The next question to be considered is: Does the fact that the Water Company (which has its principal place of business in Riverside county) has been joined as defendant support the order of the trial judge in refusing to change the place of trial from Riverside county?

Generally speaking, where one defendant has his or her or its residence or principal place of business in the county in which the action was brought, the other defendants cannot change the place of the trial to the county of their residence. However, there is an important exception to this general rule which is controlling here. It was thus stated in Donohoe v. Wooster, 163 Cal. 114, 124 P. 730, 731:

“On the other hand, the respondents contend that Freeman was not a ‘defendant’ within the meaning of section 395 of the Code of Civil Procedure.

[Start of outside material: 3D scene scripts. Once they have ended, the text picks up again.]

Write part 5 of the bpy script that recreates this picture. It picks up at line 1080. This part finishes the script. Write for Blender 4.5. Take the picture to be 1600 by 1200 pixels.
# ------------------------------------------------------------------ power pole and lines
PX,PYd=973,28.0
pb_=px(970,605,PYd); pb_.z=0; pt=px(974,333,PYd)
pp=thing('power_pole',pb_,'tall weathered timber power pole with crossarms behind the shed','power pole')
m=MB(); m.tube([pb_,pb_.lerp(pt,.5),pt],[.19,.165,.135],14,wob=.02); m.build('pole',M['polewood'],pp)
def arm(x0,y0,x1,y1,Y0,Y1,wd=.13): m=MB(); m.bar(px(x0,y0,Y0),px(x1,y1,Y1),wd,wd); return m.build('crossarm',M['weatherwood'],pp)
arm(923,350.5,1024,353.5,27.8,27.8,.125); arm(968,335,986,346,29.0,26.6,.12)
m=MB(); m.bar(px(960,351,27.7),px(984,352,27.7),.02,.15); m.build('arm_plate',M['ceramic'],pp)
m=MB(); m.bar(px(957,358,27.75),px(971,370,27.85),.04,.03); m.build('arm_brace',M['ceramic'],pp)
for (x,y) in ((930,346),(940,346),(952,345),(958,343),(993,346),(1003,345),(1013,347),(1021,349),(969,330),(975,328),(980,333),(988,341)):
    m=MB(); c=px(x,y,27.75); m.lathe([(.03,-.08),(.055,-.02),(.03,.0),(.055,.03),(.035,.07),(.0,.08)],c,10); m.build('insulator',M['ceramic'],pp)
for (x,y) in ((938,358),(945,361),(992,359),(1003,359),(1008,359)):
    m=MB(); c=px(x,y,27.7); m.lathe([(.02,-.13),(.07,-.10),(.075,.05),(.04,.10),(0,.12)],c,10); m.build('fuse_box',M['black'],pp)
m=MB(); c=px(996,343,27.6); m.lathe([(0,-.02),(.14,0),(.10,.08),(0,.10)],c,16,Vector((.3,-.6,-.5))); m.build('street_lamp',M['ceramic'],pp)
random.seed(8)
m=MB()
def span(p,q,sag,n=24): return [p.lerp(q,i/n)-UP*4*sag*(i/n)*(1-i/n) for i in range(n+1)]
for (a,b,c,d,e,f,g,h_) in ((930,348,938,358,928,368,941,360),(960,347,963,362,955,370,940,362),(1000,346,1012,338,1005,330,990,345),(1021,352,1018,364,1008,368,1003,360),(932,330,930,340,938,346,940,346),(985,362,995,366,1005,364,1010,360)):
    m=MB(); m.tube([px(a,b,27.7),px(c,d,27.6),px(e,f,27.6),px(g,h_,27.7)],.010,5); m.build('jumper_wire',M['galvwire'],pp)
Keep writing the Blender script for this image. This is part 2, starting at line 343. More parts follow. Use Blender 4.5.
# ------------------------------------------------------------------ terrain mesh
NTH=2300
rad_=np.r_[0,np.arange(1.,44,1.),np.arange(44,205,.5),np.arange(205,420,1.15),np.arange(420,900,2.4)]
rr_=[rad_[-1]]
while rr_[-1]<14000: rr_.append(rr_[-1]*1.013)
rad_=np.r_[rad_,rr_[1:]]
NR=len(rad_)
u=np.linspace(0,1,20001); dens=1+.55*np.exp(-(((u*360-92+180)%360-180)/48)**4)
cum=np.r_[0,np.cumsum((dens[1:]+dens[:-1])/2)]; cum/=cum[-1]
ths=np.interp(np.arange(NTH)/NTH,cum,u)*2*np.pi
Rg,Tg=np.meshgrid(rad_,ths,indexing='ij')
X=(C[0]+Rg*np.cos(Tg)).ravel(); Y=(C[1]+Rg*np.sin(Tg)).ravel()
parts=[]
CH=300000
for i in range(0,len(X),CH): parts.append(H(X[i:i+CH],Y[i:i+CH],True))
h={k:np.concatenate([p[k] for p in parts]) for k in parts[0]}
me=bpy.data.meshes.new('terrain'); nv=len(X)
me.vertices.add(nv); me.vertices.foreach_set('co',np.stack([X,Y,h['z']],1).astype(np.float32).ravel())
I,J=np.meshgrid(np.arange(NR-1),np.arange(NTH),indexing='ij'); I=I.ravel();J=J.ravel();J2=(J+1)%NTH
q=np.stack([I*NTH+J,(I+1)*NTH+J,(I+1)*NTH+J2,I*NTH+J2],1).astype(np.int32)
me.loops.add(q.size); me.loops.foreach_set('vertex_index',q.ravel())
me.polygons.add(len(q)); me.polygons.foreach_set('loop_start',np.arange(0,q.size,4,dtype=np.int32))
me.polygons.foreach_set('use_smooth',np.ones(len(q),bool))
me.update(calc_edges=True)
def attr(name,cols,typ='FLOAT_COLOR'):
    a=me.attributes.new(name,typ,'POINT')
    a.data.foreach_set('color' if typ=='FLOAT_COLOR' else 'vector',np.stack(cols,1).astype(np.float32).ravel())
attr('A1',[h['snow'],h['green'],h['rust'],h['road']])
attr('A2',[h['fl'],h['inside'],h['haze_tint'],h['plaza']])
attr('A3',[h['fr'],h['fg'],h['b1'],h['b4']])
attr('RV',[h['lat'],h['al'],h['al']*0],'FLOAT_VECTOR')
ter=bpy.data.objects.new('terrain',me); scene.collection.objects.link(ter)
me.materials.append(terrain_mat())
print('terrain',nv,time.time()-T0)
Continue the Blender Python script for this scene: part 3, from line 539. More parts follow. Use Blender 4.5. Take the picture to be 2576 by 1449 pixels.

“The latter view was the one adopted by the trial court, and we think the action taken was correct. *

“The joinder of Freeman as a party defendant is justified by the provision of section 382 of the Code of Civil Procedure that, ‘if the consent of any one who should have been joined as plaintiff cannot be obtained, he may be made a defendant; the reason therefor being stated in the complaint.’ The fact, however, that Freeman's refusal to join in bringing the action made it necessary to designate him as a defendant, does not alter the essential relations of the parties to one another. The cause of action alleged is one in favor of Donohoe, Freeman, and Barceloux, jointly, against Wooster. The plaintiffs are seeking no relief against Freeman; the only purpose of joining him being to have before the court all of the parties necessary to an adjudication of their claim against Wooster. Freeman has no such interest as would entitle him to a voice in fixing the place of trial. He must take one of two positions—either that he wishes to participate with the plaintiffs in such recovery as may be had against Wooster or that he does not desire any benefit from the action. In either view his attitude will be substantially that of a plaintiff. In the one case that of a plaintiff asserting his right to recover; in the other, that of a plaintiff who waives such right.” See, also, San Francisco Milling Co. v. Mordecai, 134 Cal.App. 755, 26 P.2d 669; Rowland v. Bruton, 125 Cal.App. 697, 14 P.2d 116.

It is clear from the complaint that the Water Company was joined as defendant solely because it could not be joined as plaintiff. The complaint prays for an affirmative money judgment in its favor against the other defendants. Because it is made a defendant for the reason that it could not be joined as plaintiff furnishes no valid reason for refusing to change the place of trial to Los Angeles county where all the other defendants have their domicile.

The order appealed from is reversed.

MARKS, Justice.

We concur: BARNARD, P.J.; GRIFFIN, J.